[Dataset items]
* * * *

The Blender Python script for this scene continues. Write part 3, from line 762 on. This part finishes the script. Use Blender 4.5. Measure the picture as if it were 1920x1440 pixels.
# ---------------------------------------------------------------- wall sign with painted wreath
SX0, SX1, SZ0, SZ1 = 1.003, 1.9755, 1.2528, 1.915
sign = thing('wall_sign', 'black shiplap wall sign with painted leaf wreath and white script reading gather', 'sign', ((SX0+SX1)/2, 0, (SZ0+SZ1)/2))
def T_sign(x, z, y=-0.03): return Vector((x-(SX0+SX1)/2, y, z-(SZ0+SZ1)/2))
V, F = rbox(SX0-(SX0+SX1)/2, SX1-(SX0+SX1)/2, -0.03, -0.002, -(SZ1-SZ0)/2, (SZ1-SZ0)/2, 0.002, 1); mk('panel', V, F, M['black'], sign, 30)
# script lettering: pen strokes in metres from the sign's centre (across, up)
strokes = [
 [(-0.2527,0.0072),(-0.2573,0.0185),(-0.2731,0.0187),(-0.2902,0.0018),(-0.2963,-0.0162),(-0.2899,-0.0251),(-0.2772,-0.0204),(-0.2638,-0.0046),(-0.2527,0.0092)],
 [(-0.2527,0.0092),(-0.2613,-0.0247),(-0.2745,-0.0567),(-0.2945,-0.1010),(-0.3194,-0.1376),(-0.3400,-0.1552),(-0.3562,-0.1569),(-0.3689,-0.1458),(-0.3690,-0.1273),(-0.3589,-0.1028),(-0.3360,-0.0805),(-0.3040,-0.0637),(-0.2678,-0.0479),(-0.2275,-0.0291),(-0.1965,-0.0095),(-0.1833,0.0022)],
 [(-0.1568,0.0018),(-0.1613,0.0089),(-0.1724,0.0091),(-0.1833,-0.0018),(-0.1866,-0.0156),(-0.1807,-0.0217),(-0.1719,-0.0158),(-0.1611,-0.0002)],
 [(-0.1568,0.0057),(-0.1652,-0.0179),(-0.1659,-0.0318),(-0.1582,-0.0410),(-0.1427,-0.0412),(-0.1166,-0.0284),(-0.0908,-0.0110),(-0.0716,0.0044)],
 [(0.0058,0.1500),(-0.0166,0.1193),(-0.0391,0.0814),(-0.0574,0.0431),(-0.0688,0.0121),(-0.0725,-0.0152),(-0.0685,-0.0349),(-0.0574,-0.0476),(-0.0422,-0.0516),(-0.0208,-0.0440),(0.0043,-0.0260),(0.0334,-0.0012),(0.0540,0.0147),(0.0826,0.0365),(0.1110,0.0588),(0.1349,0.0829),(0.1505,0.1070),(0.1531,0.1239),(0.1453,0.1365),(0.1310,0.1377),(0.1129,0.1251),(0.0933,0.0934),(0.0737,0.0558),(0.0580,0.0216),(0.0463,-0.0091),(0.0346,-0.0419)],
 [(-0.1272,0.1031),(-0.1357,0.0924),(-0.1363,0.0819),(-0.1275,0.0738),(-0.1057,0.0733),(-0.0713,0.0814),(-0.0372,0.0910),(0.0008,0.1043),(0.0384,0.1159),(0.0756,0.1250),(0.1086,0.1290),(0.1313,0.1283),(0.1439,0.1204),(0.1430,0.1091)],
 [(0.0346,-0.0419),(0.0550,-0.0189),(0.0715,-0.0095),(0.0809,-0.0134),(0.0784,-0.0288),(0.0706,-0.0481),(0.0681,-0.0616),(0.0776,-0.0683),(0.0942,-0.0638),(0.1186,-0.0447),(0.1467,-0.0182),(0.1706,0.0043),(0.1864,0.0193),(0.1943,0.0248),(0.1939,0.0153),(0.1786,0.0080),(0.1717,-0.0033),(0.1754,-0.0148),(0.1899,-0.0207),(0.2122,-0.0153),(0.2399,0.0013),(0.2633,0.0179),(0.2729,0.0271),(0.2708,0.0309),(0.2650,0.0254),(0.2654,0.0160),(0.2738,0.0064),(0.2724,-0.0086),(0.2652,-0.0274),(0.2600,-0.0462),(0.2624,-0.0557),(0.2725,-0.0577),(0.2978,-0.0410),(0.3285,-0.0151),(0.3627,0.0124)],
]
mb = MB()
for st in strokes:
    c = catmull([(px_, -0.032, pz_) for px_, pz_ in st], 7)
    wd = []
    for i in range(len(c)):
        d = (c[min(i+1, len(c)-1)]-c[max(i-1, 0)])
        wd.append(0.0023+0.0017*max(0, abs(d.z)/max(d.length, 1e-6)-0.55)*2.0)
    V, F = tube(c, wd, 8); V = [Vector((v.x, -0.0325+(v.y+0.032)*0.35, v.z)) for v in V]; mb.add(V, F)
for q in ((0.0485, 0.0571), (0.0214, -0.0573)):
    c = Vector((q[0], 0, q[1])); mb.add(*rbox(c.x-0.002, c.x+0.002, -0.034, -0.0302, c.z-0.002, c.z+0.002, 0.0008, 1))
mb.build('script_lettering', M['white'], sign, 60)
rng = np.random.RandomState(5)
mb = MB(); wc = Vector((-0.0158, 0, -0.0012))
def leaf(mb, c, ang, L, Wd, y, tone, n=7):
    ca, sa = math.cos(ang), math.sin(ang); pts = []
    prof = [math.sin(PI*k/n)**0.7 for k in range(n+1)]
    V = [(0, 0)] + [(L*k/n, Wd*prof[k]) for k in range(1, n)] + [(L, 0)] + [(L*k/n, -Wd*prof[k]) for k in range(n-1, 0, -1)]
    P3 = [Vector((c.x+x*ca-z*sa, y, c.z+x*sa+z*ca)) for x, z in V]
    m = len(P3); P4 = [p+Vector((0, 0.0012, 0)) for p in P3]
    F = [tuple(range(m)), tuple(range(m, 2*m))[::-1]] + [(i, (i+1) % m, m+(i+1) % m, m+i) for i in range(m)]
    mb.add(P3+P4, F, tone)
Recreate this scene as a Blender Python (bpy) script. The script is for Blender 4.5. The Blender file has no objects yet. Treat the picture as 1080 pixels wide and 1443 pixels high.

* * * *

### Task goal
Output the whole listing above again, word for word.

### Solution to the problem
The Blender Python script for this scene continues. Write part 3, from line 762 on. This part finishes the script. Use Blender 4.5. Measure the picture as if it were 1920x1440 pixels.
# ---------------------------------------------------------------- wall sign with painted wreath
SX0, SX1, SZ0, SZ1 = 1.003, 1.9755, 1.2528, 1.915
sign = thing('wall_sign', 'black shiplap wall sign with painted leaf wreath and white script reading gather', 'sign', ((SX0+SX1)/2, 0, (SZ0+SZ1)/2))
def T_sign(x, z, y=-0.03): return Vector((x-(SX0+SX1)/2, y, z-(SZ0+SZ1)/2))
V, F = rbox(SX0-(SX0+SX1)/2, SX1-(SX0+SX1)/2, -0.03, -0.002, -(SZ1-SZ0)/2, (SZ1-SZ0)/2, 0.002, 1); mk('panel', V, F, M['black'], sign, 30)
# script lettering: pen strokes in metres from the sign's centre (across, up)
strokes = [
 [(-0.2527,0.0072),(-0.2573,0.0185),(-0.2731,0.0187),(-0.2902,0.0018),(-0.2963,-0.0162),(-0.2899,-0.0251),(-0.2772,-0.0204),(-0.2638,-0.0046),(-0.2527,0.0092)],
 [(-0.2527,0.0092),(-0.2613,-0.0247),(-0.2745,-0.0567),(-0.2945,-0.1010),(-0.3194,-0.1376),(-0.3400,-0.1552),(-0.3562,-0.1569),(-0.3689,-0.1458),(-0.3690,-0.1273),(-0.3589,-0.1028),(-0.3360,-0.0805),(-0.3040,-0.0637),(-0.2678,-0.0479),(-0.2275,-0.0291),(-0.1965,-0.0095),(-0.1833,0.0022)],
 [(-0.1568,0.0018),(-0.1613,0.0089),(-0.1724,0.0091),(-0.1833,-0.0018),(-0.1866,-0.0156),(-0.1807,-0.0217),(-0.1719,-0.0158),(-0.1611,-0.0002)],
 [(-0.1568,0.0057),(-0.1652,-0.0179),(-0.1659,-0.0318),(-0.1582,-0.0410),(-0.1427,-0.0412),(-0.1166,-0.0284),(-0.0908,-0.0110),(-0.0716,0.0044)],
 [(0.0058,0.1500),(-0.0166,0.1193),(-0.0391,0.0814),(-0.0574,0.0431),(-0.0688,0.0121),(-0.0725,-0.0152),(-0.0685,-0.0349),(-0.0574,-0.0476),(-0.0422,-0.0516),(-0.0208,-0.0440),(0.0043,-0.0260),(0.0334,-0.0012),(0.0540,0.0147),(0.0826,0.0365),(0.1110,0.0588),(0.1349,0.0829),(0.1505,0.1070),(0.1531,0.1239),(0.1453,0.1365),(0.1310,0.1377),(0.1129,0.1251),(0.0933,0.0934),(0.0737,0.0558),(0.0580,0.0216),(0.0463,-0.0091),(0.0346,-0.0419)],
 [(-0.1272,0.1031),(-0.1357,0.0924),(-0.1363,0.0819),(-0.1275,0.0738),(-0.1057,0.0733),(-0.0713,0.0814),(-0.0372,0.0910),(0.0008,0.1043),(0.0384,0.1159),(0.0756,0.1250),(0.1086,0.1290),(0.1313,0.1283),(0.1439,0.1204),(0.1430,0.1091)],
 [(0.0346,-0.0419),(0.0550,-0.0189),(0.0715,-0.0095),(0.0809,-0.0134),(0.0784,-0.0288),(0.0706,-0.0481),(0.0681,-0.0616),(0.0776,-0.0683),(0.0942,-0.0638),(0.1186,-0.0447),(0.1467,-0.0182),(0.1706,0.0043),(0.1864,0.0193),(0.1943,0.0248),(0.1939,0.0153),(0.1786,0.0080),(0.1717,-0.0033),(0.1754,-0.0148),(0.1899,-0.0207),(0.2122,-0.0153),(0.2399,0.0013),(0.2633,0.0179),(0.2729,0.0271),(0.2708,0.0309),(0.2650,0.0254),(0.2654,0.0160),(0.2738,0.0064),(0.2724,-0.0086),(0.2652,-0.0274),(0.2600,-0.0462),(0.2624,-0.0557),(0.2725,-0.0577),(0.2978,-0.0410),(0.3285,-0.0151),(0.3627,0.0124)],
]
mb = MB()
for st in strokes:
    c = catmull([(px_, -0.032, pz_) for px_, pz_ in st], 7)
    wd = []
    for i in range(len(c)):
        d = (c[min(i+1, len(c)-1)]-c[max(i-1, 0)])
        wd.append(0.0023+0.0017*max(0, abs(d.z)/max(d.length, 1e-6)-0.55)*2.0)
    V, F = tube(c, wd, 8); V = [Vector((v.x, -0.0325+(v.y+0.032)*0.35, v.z)) for v in V]; mb.add(V, F)
for q in ((0.0485, 0.0571), (0.0214, -0.0573)):
    c = Vector((q[0], 0, q[1])); mb.add(*rbox(c.x-0.002, c.x+0.002, -0.034, -0.0302, c.z-0.002, c.z+0.002, 0.0008, 1))
mb.build('script_lettering', M['white'], sign, 60)
rng = np.random.RandomState(5)
mb = MB(); wc = Vector((-0.0158, 0, -0.0012))
def leaf(mb, c, ang, L, Wd, y, tone, n=7):
    ca, sa = math.cos(ang), math.sin(ang); pts = []
    prof = [math.sin(PI*k/n)**0.7 for k in range(n+1)]
    V = [(0, 0)] + [(L*k/n, Wd*prof[k]) for k in range(1, n)] + [(L, 0)] + [(L*k/n, -Wd*prof[k]) for k in range(n-1, 0, -1)]
    P3 = [Vector((c.x+x*ca-z*sa, y, c.z+x*sa+z*ca)) for x, z in V]
    m = len(P3); P4 = [p+Vector((0, 0.0012, 0)) for p in P3]
    F = [tuple(range(m)), tuple(range(m, 2*m))[::-1]] + [(i, (i+1) % m, m+(i+1) % m, m+i) for i in range(m)]
    mb.add(P3+P4, F, tone)
Recreate this scene as a Blender Python (bpy) script. The script is for Blender 4.5. The Blender file has no objects yet. Treat the picture as 1080 pixels wide and 1443 pixels high.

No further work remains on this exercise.